== EXERCISE DESCRIPTION ==
Output, please, exactly those lines of the listing that come before the line with "COL = S.collection", along with that line itself.

== DATA EXCERPT ==
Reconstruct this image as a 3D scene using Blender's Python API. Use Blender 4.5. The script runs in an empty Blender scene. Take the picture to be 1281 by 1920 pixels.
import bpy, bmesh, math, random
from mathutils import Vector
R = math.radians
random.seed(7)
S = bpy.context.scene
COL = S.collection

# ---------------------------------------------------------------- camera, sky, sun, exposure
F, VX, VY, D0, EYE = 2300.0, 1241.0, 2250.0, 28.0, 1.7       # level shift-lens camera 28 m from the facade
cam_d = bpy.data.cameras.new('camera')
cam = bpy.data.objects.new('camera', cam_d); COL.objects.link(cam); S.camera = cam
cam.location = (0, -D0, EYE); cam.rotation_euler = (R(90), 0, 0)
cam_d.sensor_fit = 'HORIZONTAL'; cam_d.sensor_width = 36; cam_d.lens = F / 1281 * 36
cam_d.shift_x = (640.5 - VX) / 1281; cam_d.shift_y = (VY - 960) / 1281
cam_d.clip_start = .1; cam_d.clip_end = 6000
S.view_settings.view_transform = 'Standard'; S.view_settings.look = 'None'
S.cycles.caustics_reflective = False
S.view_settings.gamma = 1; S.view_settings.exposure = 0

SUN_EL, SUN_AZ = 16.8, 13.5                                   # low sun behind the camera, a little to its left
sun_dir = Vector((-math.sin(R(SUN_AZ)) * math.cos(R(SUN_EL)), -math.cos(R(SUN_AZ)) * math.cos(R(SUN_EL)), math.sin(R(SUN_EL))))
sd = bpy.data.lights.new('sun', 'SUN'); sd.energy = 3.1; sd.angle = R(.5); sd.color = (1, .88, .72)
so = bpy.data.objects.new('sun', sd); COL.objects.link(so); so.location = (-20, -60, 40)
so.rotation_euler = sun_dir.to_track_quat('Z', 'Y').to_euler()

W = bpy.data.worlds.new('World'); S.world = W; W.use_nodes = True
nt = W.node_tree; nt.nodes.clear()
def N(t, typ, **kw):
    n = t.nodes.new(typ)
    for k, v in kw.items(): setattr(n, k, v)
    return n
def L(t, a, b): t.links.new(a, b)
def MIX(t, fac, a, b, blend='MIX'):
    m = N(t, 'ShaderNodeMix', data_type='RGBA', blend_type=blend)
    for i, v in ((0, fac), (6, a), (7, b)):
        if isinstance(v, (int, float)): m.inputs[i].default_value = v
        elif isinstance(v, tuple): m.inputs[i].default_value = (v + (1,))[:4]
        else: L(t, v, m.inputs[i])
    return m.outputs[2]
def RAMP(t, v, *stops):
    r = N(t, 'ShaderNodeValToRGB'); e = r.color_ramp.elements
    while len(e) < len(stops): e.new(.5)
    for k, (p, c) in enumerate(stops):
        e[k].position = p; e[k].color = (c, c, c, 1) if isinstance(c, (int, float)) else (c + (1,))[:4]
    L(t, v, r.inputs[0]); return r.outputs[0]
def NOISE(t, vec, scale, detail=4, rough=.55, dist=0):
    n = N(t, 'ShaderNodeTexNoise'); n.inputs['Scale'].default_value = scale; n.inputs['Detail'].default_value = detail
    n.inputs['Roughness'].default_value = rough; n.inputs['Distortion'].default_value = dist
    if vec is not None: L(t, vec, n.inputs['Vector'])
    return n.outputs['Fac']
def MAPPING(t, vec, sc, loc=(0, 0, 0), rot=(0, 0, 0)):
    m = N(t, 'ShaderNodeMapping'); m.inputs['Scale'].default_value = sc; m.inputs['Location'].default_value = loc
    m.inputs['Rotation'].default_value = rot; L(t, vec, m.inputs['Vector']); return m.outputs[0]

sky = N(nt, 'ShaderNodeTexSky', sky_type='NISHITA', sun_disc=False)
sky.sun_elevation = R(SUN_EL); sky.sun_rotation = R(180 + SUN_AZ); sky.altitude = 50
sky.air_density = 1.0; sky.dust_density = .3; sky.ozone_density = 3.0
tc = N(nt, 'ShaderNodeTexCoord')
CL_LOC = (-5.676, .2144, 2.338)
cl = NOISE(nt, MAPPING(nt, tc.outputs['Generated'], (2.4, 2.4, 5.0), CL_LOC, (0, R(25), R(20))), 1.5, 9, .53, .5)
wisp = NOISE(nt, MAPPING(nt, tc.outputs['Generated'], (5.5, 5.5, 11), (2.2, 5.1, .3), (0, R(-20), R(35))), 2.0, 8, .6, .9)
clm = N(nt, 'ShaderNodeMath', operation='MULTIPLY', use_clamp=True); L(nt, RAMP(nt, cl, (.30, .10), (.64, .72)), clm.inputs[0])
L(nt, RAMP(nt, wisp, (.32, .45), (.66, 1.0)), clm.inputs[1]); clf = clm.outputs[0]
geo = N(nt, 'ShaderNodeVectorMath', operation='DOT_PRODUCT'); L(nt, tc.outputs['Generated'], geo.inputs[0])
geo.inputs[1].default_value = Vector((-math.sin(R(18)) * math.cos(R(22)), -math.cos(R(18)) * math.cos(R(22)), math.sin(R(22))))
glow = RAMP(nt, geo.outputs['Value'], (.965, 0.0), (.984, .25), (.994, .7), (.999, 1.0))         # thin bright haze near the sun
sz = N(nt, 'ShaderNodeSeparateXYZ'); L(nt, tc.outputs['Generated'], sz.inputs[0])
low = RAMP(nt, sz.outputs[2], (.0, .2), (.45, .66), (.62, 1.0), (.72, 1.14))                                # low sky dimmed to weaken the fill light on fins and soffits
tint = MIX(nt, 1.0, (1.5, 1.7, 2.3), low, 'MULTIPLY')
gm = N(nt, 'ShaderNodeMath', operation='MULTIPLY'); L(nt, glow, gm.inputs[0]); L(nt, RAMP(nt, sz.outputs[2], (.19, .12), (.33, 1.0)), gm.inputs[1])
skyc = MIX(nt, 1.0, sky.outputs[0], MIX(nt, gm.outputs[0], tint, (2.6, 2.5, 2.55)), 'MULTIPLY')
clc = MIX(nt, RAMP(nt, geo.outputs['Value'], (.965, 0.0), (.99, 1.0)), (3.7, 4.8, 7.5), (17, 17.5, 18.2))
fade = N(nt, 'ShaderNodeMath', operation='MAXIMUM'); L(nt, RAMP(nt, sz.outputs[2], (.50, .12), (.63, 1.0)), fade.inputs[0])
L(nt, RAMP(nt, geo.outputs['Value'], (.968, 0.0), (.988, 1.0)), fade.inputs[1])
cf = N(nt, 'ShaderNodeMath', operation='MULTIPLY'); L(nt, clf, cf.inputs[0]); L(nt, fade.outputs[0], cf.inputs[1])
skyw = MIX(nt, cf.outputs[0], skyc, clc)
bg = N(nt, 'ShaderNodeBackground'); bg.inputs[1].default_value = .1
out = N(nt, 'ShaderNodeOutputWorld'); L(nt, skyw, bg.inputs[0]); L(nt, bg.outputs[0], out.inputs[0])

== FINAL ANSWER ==
Reconstruct this image as a 3D scene using Blender's Python API. Use Blender 4.5. The script runs in an empty Blender scene. Take the picture to be 1281 by 1920 pixels.
import bpy, bmesh, math, random
from mathutils import Vector
R = math.radians
random.seed(7)
S = bpy.context.scene
COL = S.collection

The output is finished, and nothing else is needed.